» Required work
Please repeat only the stretch of records running from the first line through the line that contains "SX0, SW, SY0, SD, SAG".

------ Material for this task

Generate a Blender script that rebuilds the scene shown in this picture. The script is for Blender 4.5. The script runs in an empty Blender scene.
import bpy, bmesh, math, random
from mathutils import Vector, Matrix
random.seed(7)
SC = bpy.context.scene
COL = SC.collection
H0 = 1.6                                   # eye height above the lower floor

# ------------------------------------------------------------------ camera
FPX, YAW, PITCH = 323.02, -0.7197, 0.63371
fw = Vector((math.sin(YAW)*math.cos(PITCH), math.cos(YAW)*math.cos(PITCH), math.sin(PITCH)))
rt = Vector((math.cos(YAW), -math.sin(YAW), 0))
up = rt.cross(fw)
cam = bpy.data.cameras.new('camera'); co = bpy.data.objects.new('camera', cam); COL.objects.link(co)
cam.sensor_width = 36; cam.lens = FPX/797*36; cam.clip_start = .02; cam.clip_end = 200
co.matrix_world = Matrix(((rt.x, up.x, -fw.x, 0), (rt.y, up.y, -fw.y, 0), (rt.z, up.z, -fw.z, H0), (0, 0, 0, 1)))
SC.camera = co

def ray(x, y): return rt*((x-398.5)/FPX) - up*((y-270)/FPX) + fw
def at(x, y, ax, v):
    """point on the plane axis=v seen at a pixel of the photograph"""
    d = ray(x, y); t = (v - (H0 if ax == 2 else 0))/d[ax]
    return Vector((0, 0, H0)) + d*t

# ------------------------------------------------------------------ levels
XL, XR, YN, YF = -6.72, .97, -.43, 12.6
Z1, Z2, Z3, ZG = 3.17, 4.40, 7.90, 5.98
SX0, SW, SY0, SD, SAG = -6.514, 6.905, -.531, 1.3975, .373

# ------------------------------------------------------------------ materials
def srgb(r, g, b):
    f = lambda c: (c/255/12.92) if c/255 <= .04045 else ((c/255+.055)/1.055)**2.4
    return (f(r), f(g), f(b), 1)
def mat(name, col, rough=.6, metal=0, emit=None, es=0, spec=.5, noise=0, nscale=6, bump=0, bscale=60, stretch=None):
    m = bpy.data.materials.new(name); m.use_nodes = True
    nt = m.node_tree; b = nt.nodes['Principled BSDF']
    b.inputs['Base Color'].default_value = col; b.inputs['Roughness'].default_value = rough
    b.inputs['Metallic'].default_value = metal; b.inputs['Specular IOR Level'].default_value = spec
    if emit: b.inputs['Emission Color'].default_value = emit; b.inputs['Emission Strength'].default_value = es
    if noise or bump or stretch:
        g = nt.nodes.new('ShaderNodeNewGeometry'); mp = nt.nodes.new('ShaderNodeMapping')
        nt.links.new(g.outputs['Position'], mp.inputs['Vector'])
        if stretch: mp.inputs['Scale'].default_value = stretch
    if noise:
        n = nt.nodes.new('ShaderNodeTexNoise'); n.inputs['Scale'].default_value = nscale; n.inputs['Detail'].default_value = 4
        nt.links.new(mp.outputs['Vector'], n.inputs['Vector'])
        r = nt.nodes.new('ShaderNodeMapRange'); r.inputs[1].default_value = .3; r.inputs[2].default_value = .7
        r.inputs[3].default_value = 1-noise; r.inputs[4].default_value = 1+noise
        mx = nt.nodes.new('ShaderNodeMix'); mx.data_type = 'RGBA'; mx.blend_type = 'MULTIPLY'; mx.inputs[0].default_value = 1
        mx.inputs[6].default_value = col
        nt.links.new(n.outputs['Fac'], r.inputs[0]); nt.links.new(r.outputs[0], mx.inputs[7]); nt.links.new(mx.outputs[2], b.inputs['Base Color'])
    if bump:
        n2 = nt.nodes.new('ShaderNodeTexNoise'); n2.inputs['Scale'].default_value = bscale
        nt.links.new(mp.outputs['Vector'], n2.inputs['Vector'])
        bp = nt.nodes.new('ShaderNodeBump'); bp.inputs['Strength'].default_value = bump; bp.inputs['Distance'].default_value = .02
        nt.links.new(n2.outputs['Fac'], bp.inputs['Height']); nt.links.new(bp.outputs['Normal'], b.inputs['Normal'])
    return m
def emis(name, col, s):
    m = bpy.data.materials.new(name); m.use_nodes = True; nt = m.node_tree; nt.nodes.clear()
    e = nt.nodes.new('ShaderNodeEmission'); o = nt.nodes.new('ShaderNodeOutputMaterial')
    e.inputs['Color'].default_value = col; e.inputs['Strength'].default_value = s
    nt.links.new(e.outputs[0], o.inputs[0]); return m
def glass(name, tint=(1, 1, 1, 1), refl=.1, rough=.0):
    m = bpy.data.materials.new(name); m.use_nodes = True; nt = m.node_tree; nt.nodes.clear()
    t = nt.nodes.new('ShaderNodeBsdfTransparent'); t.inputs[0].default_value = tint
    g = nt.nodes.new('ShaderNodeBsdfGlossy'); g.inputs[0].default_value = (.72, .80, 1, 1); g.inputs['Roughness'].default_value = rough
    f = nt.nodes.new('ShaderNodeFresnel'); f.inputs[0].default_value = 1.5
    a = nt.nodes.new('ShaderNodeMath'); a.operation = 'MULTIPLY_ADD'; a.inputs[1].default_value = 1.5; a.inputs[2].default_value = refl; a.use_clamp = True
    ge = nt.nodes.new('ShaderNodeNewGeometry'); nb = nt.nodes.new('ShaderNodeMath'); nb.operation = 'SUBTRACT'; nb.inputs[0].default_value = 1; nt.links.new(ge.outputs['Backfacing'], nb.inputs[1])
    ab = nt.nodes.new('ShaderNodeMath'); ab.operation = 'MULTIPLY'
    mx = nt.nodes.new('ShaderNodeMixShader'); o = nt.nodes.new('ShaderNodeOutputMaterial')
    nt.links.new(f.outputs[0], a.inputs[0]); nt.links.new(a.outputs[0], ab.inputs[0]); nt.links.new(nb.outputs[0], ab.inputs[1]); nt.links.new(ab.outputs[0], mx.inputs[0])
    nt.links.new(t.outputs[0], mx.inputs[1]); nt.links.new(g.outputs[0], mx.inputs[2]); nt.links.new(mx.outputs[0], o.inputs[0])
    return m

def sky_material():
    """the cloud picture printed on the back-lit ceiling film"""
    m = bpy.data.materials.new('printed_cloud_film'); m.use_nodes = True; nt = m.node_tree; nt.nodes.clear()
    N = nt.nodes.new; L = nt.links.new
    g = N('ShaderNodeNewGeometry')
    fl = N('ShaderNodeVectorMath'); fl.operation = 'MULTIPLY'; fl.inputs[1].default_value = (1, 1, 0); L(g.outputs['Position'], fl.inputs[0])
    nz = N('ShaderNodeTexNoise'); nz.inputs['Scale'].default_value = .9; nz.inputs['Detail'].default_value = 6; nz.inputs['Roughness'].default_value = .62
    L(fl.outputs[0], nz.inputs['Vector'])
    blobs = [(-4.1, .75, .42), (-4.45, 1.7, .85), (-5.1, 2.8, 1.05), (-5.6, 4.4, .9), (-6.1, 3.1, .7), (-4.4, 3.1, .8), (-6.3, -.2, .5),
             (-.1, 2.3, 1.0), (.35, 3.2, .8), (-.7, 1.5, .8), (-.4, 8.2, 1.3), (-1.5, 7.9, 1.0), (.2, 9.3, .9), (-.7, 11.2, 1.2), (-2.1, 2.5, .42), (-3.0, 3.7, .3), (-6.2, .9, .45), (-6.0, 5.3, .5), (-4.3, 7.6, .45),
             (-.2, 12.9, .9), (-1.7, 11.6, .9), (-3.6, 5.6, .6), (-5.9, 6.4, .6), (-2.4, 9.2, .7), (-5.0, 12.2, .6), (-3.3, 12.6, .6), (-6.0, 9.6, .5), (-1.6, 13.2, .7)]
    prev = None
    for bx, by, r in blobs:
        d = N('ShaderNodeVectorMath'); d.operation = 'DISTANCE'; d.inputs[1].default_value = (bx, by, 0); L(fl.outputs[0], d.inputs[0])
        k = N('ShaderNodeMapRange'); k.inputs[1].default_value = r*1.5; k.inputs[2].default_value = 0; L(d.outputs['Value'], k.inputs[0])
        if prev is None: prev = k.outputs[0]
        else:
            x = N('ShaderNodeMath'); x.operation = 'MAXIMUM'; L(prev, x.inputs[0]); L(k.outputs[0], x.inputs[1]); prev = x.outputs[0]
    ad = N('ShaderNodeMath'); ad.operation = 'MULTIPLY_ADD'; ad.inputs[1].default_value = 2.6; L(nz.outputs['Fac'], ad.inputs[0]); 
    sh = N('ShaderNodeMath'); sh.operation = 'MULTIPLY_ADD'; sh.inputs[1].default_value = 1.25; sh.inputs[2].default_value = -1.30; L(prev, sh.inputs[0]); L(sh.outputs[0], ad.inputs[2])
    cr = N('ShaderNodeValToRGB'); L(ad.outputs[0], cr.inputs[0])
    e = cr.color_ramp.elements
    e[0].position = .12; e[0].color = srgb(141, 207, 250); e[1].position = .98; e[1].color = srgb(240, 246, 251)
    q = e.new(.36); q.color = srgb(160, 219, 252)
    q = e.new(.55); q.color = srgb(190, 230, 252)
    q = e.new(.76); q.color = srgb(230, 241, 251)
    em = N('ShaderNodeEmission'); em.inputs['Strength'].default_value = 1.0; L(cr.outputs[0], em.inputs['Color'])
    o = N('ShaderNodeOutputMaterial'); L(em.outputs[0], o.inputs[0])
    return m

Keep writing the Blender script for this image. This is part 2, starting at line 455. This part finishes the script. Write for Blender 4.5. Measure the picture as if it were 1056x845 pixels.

------------

» Answer in full
Generate a Blender script that rebuilds the scene shown in this picture. The script is for Blender 4.5. The script runs in an empty Blender scene.
import bpy, bmesh, math, random
from mathutils import Vector, Matrix
random.seed(7)
SC = bpy.context.scene
COL = SC.collection
H0 = 1.6                                   # eye height above the lower floor

# ------------------------------------------------------------------ camera
FPX, YAW, PITCH = 323.02, -0.7197, 0.63371
fw = Vector((math.sin(YAW)*math.cos(PITCH), math.cos(YAW)*math.cos(PITCH), math.sin(PITCH)))
rt = Vector((math.cos(YAW), -math.sin(YAW), 0))
up = rt.cross(fw)
cam = bpy.data.cameras.new('camera'); co = bpy.data.objects.new('camera', cam); COL.objects.link(co)
cam.sensor_width = 36; cam.lens = FPX/797*36; cam.clip_start = .02; cam.clip_end = 200
co.matrix_world = Matrix(((rt.x, up.x, -fw.x, 0), (rt.y, up.y, -fw.y, 0), (rt.z, up.z, -fw.z, H0), (0, 0, 0, 1)))
SC.camera = co

def ray(x, y): return rt*((x-398.5)/FPX) - up*((y-270)/FPX) + fw
def at(x, y, ax, v):
    """point on the plane axis=v seen at a pixel of the photograph"""
    d = ray(x, y); t = (v - (H0 if ax == 2 else 0))/d[ax]
    return Vector((0, 0, H0)) + d*t

# ------------------------------------------------------------------ levels
XL, XR, YN, YF = -6.72, .97, -.43, 12.6
Z1, Z2, Z3, ZG = 3.17, 4.40, 7.90, 5.98
SX0, SW, SY0, SD, SAG = -6.514, 6.905, -.531, 1.3975, .373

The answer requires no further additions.